Es ist recht und gut, wenn du es dir gesagt sein lässt und danach lebst, denn ein besseres Leben gibt es nicht. Aber vielleicht erkennst du jetzt: Ich möchte gern nach den Worten dieses Propheten leben, aber ich schaffe es nicht. Ich bin hin- und hergerissen zwischen Gehorsam und Ungehorsam, Vertrauen und Zweifel. Wenn das so ist, brauchst du nicht zu verzagen. Im Gegenteil: Diese ehrliche und demütige Selbst­erkenntnis ist die beste Voraus­setzung dafür, dass es bei dir Advent werden kann – also dass Jesus persönlich bei dir ins Herz einzieht.
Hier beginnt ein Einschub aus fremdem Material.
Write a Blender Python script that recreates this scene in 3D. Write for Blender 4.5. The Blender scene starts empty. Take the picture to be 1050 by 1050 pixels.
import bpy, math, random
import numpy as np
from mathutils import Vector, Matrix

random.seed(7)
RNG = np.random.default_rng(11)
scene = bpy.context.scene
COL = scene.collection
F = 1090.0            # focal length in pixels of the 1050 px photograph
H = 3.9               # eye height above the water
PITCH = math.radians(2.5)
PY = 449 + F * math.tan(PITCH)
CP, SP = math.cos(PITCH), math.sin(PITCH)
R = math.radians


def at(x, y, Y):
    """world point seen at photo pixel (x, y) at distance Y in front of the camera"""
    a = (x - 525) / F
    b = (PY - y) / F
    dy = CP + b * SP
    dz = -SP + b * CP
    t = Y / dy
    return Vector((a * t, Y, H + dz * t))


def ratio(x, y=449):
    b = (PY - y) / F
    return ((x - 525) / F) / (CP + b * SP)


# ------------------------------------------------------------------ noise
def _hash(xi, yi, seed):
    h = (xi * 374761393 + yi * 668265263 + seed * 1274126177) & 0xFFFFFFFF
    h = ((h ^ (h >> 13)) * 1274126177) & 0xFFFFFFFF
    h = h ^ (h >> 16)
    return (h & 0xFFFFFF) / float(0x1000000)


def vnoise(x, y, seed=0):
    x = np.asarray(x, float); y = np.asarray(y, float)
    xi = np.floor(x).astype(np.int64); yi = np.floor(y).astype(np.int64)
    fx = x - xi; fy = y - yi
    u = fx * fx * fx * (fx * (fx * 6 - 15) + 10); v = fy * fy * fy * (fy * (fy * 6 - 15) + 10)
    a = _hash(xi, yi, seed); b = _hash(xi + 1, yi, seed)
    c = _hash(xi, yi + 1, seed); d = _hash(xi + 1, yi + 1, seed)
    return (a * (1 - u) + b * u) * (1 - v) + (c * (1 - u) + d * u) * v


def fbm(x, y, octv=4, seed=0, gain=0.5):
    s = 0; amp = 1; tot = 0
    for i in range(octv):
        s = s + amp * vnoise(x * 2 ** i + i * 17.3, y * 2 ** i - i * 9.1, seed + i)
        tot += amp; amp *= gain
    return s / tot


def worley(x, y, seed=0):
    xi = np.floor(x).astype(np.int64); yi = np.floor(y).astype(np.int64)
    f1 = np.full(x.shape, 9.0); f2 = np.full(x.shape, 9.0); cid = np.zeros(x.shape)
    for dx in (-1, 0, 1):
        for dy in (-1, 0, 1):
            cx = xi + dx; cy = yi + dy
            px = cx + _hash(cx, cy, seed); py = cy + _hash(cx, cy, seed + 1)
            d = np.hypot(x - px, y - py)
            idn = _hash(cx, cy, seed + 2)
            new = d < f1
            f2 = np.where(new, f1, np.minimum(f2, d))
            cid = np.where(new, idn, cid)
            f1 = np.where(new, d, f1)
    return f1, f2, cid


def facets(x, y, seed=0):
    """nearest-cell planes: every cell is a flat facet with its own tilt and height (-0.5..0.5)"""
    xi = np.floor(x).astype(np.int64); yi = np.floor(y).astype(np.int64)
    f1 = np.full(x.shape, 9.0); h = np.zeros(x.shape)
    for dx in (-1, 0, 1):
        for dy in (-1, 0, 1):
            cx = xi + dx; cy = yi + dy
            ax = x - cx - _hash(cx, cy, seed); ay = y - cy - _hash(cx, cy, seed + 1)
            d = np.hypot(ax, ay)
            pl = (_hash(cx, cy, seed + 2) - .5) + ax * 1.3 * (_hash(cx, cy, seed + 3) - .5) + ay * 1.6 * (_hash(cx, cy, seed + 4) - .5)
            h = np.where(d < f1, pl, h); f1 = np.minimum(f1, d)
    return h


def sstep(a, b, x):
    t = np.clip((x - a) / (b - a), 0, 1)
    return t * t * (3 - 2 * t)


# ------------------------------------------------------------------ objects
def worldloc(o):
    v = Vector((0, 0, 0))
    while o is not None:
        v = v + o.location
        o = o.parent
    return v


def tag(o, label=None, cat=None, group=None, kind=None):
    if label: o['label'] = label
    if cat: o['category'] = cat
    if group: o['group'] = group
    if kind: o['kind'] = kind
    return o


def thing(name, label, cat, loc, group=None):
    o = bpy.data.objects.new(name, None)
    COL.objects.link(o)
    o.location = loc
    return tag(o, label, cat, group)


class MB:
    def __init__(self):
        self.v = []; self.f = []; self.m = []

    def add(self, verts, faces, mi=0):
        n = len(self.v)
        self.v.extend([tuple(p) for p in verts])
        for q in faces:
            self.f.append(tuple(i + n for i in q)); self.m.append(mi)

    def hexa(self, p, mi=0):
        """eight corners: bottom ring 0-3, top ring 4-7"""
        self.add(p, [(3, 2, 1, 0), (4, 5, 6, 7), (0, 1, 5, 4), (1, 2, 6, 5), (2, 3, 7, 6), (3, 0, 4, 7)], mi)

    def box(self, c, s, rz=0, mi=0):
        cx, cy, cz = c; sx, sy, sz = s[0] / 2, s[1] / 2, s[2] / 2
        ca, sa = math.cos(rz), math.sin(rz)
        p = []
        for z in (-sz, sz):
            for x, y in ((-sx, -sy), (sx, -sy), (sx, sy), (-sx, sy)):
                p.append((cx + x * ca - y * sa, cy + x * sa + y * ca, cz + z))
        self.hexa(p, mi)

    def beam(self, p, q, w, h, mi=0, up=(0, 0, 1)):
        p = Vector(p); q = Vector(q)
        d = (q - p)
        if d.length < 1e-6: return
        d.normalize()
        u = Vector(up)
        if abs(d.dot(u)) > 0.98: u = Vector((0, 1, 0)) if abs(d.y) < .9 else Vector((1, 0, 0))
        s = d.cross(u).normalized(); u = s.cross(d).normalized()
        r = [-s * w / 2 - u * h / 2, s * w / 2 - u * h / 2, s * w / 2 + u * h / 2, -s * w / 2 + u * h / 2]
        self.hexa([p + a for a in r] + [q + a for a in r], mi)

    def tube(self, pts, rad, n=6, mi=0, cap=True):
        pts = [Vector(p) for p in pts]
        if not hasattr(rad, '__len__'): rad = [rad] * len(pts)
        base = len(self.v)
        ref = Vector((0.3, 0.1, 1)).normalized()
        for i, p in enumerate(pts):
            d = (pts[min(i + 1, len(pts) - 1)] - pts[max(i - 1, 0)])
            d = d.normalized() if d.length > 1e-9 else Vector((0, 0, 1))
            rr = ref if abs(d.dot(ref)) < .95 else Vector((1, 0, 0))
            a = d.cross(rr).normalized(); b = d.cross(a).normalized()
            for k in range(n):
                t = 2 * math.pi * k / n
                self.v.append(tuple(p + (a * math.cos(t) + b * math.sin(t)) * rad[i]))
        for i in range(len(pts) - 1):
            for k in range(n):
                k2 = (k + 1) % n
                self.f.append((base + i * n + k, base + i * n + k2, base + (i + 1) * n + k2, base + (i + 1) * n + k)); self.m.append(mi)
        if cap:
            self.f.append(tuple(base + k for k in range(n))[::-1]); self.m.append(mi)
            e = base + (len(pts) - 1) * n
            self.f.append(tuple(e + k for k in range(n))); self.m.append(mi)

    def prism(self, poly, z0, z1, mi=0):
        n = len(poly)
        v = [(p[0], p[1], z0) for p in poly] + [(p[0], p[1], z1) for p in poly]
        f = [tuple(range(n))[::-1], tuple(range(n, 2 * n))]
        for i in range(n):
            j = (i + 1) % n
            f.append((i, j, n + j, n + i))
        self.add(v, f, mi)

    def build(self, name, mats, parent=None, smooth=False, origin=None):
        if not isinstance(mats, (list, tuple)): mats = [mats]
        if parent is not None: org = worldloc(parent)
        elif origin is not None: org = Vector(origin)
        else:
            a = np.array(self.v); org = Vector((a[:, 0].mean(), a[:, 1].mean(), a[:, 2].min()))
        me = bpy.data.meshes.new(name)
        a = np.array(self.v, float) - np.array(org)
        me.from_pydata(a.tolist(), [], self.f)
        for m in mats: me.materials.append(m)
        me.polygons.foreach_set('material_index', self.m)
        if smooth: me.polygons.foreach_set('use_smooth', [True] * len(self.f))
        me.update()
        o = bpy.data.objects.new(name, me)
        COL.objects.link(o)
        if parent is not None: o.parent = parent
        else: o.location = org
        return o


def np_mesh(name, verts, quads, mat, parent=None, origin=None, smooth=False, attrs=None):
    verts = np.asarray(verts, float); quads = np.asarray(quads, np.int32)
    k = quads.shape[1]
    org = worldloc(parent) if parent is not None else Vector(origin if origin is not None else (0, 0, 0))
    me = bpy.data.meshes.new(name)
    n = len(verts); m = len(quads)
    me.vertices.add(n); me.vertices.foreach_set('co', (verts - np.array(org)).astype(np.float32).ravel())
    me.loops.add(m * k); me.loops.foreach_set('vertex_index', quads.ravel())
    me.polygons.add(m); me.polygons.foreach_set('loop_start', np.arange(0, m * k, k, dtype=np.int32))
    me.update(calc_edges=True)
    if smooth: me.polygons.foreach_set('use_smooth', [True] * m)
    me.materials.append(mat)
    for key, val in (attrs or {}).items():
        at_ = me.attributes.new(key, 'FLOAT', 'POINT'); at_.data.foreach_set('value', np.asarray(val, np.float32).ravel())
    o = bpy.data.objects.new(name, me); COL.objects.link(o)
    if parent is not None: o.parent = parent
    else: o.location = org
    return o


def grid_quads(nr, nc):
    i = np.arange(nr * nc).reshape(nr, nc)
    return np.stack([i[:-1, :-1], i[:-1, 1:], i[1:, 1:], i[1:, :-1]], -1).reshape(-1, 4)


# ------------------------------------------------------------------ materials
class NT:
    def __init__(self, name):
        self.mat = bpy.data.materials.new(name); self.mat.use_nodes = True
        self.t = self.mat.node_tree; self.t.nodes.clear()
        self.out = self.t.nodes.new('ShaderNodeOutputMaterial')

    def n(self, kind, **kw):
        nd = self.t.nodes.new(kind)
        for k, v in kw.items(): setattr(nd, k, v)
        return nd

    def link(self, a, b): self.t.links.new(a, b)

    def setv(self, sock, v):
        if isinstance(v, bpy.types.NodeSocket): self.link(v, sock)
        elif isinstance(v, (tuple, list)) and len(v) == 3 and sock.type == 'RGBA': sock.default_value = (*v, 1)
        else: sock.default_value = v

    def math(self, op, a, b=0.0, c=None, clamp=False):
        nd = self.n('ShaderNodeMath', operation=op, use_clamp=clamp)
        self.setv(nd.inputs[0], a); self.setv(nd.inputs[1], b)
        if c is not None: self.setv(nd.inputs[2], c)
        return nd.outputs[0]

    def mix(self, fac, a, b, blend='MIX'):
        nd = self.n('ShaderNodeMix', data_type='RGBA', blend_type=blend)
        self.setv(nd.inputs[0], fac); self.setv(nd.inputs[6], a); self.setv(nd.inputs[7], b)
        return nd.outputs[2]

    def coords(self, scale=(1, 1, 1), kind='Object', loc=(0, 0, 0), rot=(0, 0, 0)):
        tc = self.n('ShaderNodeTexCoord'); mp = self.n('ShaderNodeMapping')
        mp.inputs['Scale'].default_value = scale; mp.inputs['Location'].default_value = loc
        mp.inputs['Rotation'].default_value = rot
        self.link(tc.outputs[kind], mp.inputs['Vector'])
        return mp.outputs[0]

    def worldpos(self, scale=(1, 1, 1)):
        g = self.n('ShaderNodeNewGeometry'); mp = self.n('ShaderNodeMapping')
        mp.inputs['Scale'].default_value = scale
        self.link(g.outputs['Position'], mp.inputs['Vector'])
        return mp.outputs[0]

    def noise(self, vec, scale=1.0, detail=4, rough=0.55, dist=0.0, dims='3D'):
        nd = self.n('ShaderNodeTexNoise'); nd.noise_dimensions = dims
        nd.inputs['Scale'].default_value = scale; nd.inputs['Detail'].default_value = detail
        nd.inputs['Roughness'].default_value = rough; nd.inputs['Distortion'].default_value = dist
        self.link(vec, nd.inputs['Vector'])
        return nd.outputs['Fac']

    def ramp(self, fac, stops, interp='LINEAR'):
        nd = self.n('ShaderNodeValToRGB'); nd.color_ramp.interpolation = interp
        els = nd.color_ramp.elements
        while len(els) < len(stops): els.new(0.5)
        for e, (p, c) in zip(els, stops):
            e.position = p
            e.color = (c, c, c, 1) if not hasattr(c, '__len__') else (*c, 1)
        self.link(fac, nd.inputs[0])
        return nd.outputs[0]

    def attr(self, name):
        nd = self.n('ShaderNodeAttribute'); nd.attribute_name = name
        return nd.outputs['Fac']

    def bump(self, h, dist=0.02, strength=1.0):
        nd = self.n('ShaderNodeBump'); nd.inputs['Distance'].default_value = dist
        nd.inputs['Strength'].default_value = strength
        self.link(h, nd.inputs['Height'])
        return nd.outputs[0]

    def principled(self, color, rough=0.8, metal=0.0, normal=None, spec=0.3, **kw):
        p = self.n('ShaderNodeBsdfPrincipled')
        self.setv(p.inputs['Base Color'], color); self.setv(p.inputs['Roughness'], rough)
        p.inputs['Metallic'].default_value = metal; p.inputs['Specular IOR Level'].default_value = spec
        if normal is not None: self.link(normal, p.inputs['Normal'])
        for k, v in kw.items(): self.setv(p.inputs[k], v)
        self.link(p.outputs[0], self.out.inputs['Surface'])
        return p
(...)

Solange es die Adventszeit gibt, ist sie als eine Bußzeit angesehen worden, also eine Zeit der reumütigen Sünden­erkenntnis und der Vor­bereitung auf Jesus. Buße ist nichts Ver­zweifeltes, sondern etwas sehr Hoffnungs­volles. Denn wer seine Sünden erkennt und merkt, dass er selbst mit ihnen nicht fertig wird, der bekommt Sehnsucht nach Hilfe, nach einem Helfer, nach dem Heiland. Das ist genau die richtige Voraus­setzung, um die Botschaft zu hören: „Euch ist heute der Heiland geboren“ (Lukas 2,11). Und Jesus, der Prophet aus Nazareth, hat es in seinen Predigten bestätigt: Ja, er selbst ist der, der kam, um Sündern einen Ausweg und Neuanfang zu er­möglichen, indem er sein Leben als Lösegeld zahlte.

„Wer ist der?“ Wir merken, dass Jesus Nazarenus viel mehr ist als ein Prophet. Schon sein Vorläufer Johannes der Täufer hat von ihm geweissagt: „Er ist mehr als ein Prophet“ (Matth. 11,9). Und so müssen wir die Antwort, die die Jüngerschar damals den Jerusa­lemern gegeben hat, ergänzen. „Wer ist der?“, fragen wir, und wir können nun selbst antworten: Er heißt Jesus Nazarenus, und er ist nicht nur der Prophet, sondern auch mein Heiland und mein Herr und mein König. Er ist gekommen, die Welt von ihrer Sünde zu erlösen, und er kommt zu mir, um mich ewig selig zu machen. Amen.

Diese Predigt wurde erstmals gehalten im Jahre 2014.